Perhaps they're right. But a failure rate of 30 percent to 50 percent per year can't be blamed solely on the students in the program. We can do better - after all, we are talking about a student's future.

Individualized attention and stronger mentoring should be the hallmark of the provisional program, not the anomaly. Even before provisional students arrive on campus, their courses have been chosen for them, their professors assigned. No on stopped to talk to them, no one seems to care. They are given the name of an advisor they don't have time to see and are shuttled into classes with 100 other people.

An outsider might say that it seems that the University doesn't even want these students. A more realistic explanation is one which permeates much of UT bureaucracy: there's just not enough money and even less space.
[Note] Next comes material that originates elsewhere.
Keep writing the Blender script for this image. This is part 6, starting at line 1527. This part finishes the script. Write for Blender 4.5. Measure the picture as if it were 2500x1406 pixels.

Preliminary indications seem to show that UT's enrollment could be increasing yet again in the fall - last year's applicant crop was 4,000 students larger than the year before. We're the largest university in the nation, and we're getting bigger.

In a situation like this, it's easy to see why so many provisional students feel as if the University could care less if they failed out. After all, it's one less mouth to feed, so to speak. Administrators need to make a choice: Is this a program designed to help students or weed them out? From an exterior perspective, the latter intention certainly eclipses the former.